Please count the lines in the listing below where the word "pixels" appears. Give the number only.

------ Material for this exercise

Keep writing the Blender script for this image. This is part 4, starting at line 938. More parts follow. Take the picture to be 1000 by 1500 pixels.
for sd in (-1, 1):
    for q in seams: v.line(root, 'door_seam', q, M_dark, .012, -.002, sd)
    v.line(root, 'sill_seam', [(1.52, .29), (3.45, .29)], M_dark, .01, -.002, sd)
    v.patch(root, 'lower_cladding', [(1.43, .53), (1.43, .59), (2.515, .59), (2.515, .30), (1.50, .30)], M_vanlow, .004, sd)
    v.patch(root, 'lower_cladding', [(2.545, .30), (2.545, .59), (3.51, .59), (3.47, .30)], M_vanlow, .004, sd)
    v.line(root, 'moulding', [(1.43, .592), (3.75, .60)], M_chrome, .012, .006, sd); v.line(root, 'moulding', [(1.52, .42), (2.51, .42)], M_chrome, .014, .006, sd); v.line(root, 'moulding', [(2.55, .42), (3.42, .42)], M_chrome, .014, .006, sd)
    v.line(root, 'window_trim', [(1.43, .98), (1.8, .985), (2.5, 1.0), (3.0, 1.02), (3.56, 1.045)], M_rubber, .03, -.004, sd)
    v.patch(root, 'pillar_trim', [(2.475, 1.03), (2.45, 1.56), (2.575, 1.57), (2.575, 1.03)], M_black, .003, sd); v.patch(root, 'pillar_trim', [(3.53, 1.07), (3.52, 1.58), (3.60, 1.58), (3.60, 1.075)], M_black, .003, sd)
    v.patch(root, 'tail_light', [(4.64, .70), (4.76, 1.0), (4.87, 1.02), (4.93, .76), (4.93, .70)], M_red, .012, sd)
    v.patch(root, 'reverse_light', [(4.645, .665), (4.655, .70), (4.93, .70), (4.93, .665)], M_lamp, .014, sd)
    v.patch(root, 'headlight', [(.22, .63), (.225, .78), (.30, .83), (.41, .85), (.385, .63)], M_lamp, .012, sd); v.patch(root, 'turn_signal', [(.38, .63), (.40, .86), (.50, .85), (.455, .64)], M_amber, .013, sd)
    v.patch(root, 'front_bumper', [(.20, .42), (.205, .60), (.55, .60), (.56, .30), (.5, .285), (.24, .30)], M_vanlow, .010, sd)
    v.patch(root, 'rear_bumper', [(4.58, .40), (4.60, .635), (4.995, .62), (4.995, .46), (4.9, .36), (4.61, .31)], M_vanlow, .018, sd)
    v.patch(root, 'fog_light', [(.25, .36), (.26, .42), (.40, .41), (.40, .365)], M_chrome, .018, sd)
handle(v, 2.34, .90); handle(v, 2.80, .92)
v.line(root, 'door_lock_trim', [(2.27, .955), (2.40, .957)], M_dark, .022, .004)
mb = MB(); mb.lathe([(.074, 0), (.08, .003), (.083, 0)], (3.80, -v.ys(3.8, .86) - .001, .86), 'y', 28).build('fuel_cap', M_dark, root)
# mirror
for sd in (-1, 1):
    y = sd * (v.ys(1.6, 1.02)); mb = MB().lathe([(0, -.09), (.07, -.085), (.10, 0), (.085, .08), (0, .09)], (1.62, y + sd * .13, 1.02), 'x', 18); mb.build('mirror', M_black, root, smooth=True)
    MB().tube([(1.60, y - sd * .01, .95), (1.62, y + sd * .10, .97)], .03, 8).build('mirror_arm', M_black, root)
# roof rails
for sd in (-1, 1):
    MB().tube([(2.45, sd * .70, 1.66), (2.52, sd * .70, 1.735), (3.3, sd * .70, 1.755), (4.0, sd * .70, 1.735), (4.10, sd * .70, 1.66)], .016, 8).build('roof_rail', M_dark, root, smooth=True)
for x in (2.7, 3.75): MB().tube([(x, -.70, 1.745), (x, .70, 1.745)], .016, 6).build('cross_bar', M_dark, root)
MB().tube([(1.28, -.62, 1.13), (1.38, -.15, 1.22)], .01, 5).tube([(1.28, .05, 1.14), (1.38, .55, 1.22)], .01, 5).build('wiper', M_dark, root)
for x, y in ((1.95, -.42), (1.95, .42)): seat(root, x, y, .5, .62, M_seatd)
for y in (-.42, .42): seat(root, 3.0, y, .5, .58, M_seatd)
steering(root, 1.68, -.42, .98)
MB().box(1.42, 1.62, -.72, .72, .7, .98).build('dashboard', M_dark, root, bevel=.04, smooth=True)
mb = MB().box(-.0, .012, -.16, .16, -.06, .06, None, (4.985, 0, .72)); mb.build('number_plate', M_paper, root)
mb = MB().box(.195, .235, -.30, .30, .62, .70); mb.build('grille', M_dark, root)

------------
------ Material for this exercise

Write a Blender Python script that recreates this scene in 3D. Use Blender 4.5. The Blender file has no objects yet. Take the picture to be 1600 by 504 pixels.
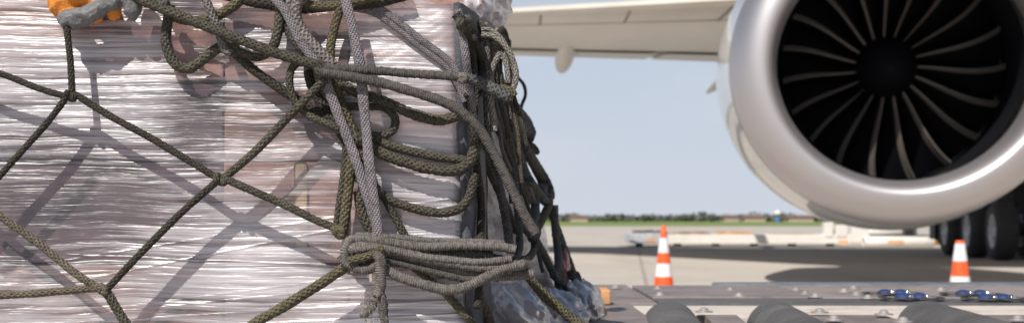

------------

◆ **Reply to the task**
2